Exercise task:
Reproduce exactly the opening lines of the listing, stopping after the line that contains "pts = [S(k, i/nper, t)" and including it.

Data shown:
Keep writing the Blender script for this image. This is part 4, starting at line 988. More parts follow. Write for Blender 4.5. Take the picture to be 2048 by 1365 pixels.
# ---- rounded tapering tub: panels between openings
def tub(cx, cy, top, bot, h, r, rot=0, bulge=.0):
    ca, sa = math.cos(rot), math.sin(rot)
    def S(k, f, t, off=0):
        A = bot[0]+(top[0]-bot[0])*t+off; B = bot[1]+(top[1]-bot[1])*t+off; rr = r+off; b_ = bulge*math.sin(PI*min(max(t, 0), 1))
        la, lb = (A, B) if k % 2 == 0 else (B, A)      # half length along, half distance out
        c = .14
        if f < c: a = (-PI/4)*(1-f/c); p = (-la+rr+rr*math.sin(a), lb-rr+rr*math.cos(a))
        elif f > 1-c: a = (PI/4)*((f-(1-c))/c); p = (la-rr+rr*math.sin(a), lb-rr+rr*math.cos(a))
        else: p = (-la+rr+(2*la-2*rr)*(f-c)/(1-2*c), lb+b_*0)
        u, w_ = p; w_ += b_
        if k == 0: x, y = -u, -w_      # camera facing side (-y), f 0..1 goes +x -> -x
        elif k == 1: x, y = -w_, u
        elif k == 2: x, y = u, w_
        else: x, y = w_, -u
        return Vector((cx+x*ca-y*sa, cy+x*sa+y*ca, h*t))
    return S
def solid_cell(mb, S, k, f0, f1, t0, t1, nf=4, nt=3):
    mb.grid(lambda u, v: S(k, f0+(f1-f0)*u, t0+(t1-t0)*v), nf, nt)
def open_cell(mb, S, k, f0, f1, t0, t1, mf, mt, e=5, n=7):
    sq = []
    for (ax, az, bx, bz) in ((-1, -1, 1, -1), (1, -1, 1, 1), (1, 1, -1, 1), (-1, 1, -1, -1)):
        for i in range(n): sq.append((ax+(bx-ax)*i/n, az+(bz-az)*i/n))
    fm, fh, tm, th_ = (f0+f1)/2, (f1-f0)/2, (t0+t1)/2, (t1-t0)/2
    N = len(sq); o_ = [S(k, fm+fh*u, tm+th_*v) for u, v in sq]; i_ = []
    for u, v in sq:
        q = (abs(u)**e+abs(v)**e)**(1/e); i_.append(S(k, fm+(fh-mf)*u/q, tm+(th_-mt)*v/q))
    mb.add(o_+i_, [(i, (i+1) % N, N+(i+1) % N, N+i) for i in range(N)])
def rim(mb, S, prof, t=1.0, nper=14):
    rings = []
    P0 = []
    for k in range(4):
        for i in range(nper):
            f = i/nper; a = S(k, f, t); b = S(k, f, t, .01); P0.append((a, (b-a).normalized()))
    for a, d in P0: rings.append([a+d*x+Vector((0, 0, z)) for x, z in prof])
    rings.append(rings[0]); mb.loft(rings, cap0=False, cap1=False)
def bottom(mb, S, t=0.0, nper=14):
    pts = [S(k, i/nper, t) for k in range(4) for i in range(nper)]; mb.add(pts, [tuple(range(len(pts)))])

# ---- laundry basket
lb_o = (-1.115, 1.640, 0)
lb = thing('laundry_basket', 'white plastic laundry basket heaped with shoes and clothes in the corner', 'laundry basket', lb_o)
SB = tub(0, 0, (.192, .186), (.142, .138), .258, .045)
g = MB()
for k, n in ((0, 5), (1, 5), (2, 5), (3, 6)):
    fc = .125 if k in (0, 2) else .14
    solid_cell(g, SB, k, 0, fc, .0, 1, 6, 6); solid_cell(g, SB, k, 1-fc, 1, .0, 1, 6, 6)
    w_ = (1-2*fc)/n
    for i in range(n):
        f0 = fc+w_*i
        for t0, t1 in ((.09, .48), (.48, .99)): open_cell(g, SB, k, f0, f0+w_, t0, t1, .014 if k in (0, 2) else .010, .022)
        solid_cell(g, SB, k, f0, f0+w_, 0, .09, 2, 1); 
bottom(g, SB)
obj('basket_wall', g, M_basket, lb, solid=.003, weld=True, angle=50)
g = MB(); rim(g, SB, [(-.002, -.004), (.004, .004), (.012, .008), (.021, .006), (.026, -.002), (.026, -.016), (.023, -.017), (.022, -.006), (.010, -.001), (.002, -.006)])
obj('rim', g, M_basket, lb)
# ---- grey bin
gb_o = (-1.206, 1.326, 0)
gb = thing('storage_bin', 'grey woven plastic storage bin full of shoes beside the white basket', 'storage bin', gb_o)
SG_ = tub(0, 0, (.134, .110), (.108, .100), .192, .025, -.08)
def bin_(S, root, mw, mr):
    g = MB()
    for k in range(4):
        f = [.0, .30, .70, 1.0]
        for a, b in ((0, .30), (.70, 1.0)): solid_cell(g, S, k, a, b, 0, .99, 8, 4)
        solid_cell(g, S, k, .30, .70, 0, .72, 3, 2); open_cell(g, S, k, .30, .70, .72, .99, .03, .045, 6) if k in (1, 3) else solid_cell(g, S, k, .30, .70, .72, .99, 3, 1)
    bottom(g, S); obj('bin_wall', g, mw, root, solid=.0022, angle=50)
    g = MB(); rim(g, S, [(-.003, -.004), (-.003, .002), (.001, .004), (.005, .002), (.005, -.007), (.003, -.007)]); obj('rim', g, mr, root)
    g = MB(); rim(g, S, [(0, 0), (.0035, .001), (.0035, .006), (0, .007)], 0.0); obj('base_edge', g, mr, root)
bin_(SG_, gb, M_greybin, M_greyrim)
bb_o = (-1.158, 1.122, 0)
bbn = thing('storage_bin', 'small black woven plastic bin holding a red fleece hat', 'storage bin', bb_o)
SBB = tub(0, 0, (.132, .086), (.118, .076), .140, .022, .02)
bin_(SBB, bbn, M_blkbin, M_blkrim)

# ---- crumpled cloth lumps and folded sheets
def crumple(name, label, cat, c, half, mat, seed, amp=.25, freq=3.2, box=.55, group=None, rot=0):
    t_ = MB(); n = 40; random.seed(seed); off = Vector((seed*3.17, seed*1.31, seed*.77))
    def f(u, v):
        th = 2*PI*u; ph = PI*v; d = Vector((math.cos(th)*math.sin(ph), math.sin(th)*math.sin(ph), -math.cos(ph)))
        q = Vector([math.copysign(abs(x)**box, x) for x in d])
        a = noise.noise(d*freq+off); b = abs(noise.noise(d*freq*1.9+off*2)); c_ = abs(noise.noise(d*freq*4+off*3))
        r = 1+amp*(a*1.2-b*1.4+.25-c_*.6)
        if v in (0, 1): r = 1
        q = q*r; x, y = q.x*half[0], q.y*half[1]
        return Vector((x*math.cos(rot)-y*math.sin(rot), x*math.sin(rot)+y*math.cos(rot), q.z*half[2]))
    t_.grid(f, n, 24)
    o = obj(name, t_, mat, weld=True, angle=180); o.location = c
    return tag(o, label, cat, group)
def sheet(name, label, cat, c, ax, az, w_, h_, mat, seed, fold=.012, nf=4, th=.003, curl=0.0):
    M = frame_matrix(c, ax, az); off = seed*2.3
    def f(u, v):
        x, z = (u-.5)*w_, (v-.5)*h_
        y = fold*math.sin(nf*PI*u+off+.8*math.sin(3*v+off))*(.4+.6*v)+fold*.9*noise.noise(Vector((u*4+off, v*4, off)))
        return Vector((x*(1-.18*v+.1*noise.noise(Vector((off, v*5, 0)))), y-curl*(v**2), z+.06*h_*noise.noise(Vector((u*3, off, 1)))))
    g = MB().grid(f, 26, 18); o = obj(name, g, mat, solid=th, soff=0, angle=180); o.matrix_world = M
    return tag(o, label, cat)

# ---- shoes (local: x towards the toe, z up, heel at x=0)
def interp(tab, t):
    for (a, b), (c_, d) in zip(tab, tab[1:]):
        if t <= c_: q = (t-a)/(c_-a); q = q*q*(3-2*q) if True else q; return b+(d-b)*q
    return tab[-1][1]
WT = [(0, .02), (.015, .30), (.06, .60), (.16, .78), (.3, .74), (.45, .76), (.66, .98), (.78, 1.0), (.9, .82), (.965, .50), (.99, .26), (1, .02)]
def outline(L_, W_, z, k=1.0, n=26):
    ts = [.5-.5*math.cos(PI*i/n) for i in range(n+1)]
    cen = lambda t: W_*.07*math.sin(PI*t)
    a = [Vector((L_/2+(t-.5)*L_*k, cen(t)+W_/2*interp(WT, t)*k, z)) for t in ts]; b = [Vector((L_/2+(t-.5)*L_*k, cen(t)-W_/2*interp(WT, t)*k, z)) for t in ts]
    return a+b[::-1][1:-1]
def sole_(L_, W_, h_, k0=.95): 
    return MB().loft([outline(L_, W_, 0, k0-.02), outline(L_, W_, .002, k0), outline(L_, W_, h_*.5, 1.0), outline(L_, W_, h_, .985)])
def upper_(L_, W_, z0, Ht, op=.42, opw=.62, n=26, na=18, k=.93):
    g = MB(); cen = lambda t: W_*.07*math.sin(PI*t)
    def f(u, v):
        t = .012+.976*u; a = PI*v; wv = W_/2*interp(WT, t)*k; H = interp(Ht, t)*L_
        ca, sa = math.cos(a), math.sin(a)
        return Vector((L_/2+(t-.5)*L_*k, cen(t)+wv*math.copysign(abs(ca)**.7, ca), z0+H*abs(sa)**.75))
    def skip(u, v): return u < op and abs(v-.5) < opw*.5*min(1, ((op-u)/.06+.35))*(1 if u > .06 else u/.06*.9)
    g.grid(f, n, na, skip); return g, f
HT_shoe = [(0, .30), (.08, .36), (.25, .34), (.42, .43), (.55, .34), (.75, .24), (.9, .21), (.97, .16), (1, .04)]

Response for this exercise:
Keep writing the Blender script for this image. This is part 4, starting at line 988. More parts follow. Write for Blender 4.5. Take the picture to be 2048 by 1365 pixels.
# ---- rounded tapering tub: panels between openings
def tub(cx, cy, top, bot, h, r, rot=0, bulge=.0):
    ca, sa = math.cos(rot), math.sin(rot)
    def S(k, f, t, off=0):
        A = bot[0]+(top[0]-bot[0])*t+off; B = bot[1]+(top[1]-bot[1])*t+off; rr = r+off; b_ = bulge*math.sin(PI*min(max(t, 0), 1))
        la, lb = (A, B) if k % 2 == 0 else (B, A)      # half length along, half distance out
        c = .14
        if f < c: a = (-PI/4)*(1-f/c); p = (-la+rr+rr*math.sin(a), lb-rr+rr*math.cos(a))
        elif f > 1-c: a = (PI/4)*((f-(1-c))/c); p = (la-rr+rr*math.sin(a), lb-rr+rr*math.cos(a))
        else: p = (-la+rr+(2*la-2*rr)*(f-c)/(1-2*c), lb+b_*0)
        u, w_ = p; w_ += b_
        if k == 0: x, y = -u, -w_      # camera facing side (-y), f 0..1 goes +x -> -x
        elif k == 1: x, y = -w_, u
        elif k == 2: x, y = u, w_
        else: x, y = w_, -u
        return Vector((cx+x*ca-y*sa, cy+x*sa+y*ca, h*t))
    return S
def solid_cell(mb, S, k, f0, f1, t0, t1, nf=4, nt=3):
    mb.grid(lambda u, v: S(k, f0+(f1-f0)*u, t0+(t1-t0)*v), nf, nt)
def open_cell(mb, S, k, f0, f1, t0, t1, mf, mt, e=5, n=7):
    sq = []
    for (ax, az, bx, bz) in ((-1, -1, 1, -1), (1, -1, 1, 1), (1, 1, -1, 1), (-1, 1, -1, -1)):
        for i in range(n): sq.append((ax+(bx-ax)*i/n, az+(bz-az)*i/n))
    fm, fh, tm, th_ = (f0+f1)/2, (f1-f0)/2, (t0+t1)/2, (t1-t0)/2
    N = len(sq); o_ = [S(k, fm+fh*u, tm+th_*v) for u, v in sq]; i_ = []
    for u, v in sq:
        q = (abs(u)**e+abs(v)**e)**(1/e); i_.append(S(k, fm+(fh-mf)*u/q, tm+(th_-mt)*v/q))
    mb.add(o_+i_, [(i, (i+1) % N, N+(i+1) % N, N+i) for i in range(N)])
def rim(mb, S, prof, t=1.0, nper=14):
    rings = []
    P0 = []
    for k in range(4):
        for i in range(nper):
            f = i/nper; a = S(k, f, t); b = S(k, f, t, .01); P0.append((a, (b-a).normalized()))
    for a, d in P0: rings.append([a+d*x+Vector((0, 0, z)) for x, z in prof])
    rings.append(rings[0]); mb.loft(rings, cap0=False, cap1=False)
def bottom(mb, S, t=0.0, nper=14):
    pts = [S(k, i/nper, t) for k in range(4) for i in range(nper)]; mb.add(pts, [tuple(range(len(pts)))])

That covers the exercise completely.